Write out all the material exactly. Leave nothing out.

· · · · ·

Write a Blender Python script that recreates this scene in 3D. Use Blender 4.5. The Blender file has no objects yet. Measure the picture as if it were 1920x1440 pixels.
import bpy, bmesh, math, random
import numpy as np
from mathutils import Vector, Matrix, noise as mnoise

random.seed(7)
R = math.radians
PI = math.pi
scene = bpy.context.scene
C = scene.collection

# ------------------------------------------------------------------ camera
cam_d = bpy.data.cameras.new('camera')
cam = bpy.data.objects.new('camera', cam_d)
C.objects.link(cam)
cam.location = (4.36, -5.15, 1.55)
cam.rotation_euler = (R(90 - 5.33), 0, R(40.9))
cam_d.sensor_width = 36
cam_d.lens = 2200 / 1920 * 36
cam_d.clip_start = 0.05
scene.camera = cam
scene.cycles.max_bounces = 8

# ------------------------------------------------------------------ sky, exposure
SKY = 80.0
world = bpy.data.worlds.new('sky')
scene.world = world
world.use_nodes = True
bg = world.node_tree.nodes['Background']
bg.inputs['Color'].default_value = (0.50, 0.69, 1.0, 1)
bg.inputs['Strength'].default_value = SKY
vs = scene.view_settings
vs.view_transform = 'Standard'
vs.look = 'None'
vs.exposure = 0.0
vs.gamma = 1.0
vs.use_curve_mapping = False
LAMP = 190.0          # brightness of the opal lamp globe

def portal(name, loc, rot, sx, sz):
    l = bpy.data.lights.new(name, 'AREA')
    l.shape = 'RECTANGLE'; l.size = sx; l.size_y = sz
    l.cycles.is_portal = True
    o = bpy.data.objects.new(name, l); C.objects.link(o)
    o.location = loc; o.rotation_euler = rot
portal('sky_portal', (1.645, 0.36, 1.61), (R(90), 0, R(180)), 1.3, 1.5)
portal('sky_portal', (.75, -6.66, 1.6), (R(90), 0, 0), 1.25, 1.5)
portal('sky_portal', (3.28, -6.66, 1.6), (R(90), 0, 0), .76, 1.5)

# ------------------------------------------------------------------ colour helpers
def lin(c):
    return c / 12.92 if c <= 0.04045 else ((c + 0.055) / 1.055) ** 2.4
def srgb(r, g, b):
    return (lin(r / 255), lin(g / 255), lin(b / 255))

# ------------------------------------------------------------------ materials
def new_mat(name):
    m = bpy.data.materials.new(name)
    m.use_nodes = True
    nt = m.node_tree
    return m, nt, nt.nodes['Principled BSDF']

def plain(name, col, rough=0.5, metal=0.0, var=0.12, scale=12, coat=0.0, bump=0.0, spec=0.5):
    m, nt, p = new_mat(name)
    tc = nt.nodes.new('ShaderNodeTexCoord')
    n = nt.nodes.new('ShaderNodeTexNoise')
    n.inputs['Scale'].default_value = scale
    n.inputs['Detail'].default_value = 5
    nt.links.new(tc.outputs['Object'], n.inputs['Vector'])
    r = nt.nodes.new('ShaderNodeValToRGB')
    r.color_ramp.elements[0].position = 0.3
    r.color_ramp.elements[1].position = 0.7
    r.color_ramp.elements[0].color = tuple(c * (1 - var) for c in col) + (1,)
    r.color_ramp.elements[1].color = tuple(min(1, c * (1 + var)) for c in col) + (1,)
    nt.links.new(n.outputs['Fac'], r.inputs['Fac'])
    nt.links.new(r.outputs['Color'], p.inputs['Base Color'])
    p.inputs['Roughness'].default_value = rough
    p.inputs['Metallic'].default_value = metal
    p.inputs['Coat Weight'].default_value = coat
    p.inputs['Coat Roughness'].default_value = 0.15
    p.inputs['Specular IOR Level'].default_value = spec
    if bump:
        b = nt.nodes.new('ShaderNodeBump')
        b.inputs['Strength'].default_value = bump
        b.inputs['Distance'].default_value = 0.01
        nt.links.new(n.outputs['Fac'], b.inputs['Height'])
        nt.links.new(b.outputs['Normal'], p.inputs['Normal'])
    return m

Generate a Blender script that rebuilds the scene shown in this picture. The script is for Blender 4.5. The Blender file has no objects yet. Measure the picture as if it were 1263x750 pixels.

· · · · ·

### Correct response
Write a Blender Python script that recreates this scene in 3D. Use Blender 4.5. The Blender file has no objects yet. Measure the picture as if it were 1920x1440 pixels.
import bpy, bmesh, math, random
import numpy as np
from mathutils import Vector, Matrix, noise as mnoise

random.seed(7)
R = math.radians
PI = math.pi
scene = bpy.context.scene
C = scene.collection

# ------------------------------------------------------------------ camera
cam_d = bpy.data.cameras.new('camera')
cam = bpy.data.objects.new('camera', cam_d)
C.objects.link(cam)
cam.location = (4.36, -5.15, 1.55)
cam.rotation_euler = (R(90 - 5.33), 0, R(40.9))
cam_d.sensor_width = 36
cam_d.lens = 2200 / 1920 * 36
cam_d.clip_start = 0.05
scene.camera = cam
scene.cycles.max_bounces = 8

# ------------------------------------------------------------------ sky, exposure
SKY = 80.0
world = bpy.data.worlds.new('sky')
scene.world = world
world.use_nodes = True
bg = world.node_tree.nodes['Background']
bg.inputs['Color'].default_value = (0.50, 0.69, 1.0, 1)
bg.inputs['Strength'].default_value = SKY
vs = scene.view_settings
vs.view_transform = 'Standard'
vs.look = 'None'
vs.exposure = 0.0
vs.gamma = 1.0
vs.use_curve_mapping = False
LAMP = 190.0          # brightness of the opal lamp globe

def portal(name, loc, rot, sx, sz):
    l = bpy.data.lights.new(name, 'AREA')
    l.shape = 'RECTANGLE'; l.size = sx; l.size_y = sz
    l.cycles.is_portal = True
    o = bpy.data.objects.new(name, l); C.objects.link(o)
    o.location = loc; o.rotation_euler = rot
portal('sky_portal', (1.645, 0.36, 1.61), (R(90), 0, R(180)), 1.3, 1.5)
portal('sky_portal', (.75, -6.66, 1.6), (R(90), 0, 0), 1.25, 1.5)
portal('sky_portal', (3.28, -6.66, 1.6), (R(90), 0, 0), .76, 1.5)

# ------------------------------------------------------------------ colour helpers
def lin(c):
    return c / 12.92 if c <= 0.04045 else ((c + 0.055) / 1.055) ** 2.4
def srgb(r, g, b):
    return (lin(r / 255), lin(g / 255), lin(b / 255))

# ------------------------------------------------------------------ materials
def new_mat(name):
    m = bpy.data.materials.new(name)
    m.use_nodes = True
    nt = m.node_tree
    return m, nt, nt.nodes['Principled BSDF']

def plain(name, col, rough=0.5, metal=0.0, var=0.12, scale=12, coat=0.0, bump=0.0, spec=0.5):
    m, nt, p = new_mat(name)
    tc = nt.nodes.new('ShaderNodeTexCoord')
    n = nt.nodes.new('ShaderNodeTexNoise')
    n.inputs['Scale'].default_value = scale
    n.inputs['Detail'].default_value = 5
    nt.links.new(tc.outputs['Object'], n.inputs['Vector'])
    r = nt.nodes.new('ShaderNodeValToRGB')
    r.color_ramp.elements[0].position = 0.3
    r.color_ramp.elements[1].position = 0.7
    r.color_ramp.elements[0].color = tuple(c * (1 - var) for c in col) + (1,)
    r.color_ramp.elements[1].color = tuple(min(1, c * (1 + var)) for c in col) + (1,)
    nt.links.new(n.outputs['Fac'], r.inputs['Fac'])
    nt.links.new(r.outputs['Color'], p.inputs['Base Color'])
    p.inputs['Roughness'].default_value = rough
    p.inputs['Metallic'].default_value = metal
    p.inputs['Coat Weight'].default_value = coat
    p.inputs['Coat Roughness'].default_value = 0.15
    p.inputs['Specular IOR Level'].default_value = spec
    if bump:
        b = nt.nodes.new('ShaderNodeBump')
        b.inputs['Strength'].default_value = bump
        b.inputs['Distance'].default_value = 0.01
        nt.links.new(n.outputs['Fac'], b.inputs['Height'])
        nt.links.new(b.outputs['Normal'], p.inputs['Normal'])
    return m

Generate a Blender script that rebuilds the scene shown in this picture. The script is for Blender 4.5. The Blender file has no objects yet. Measure the picture as if it were 1263x750 pixels.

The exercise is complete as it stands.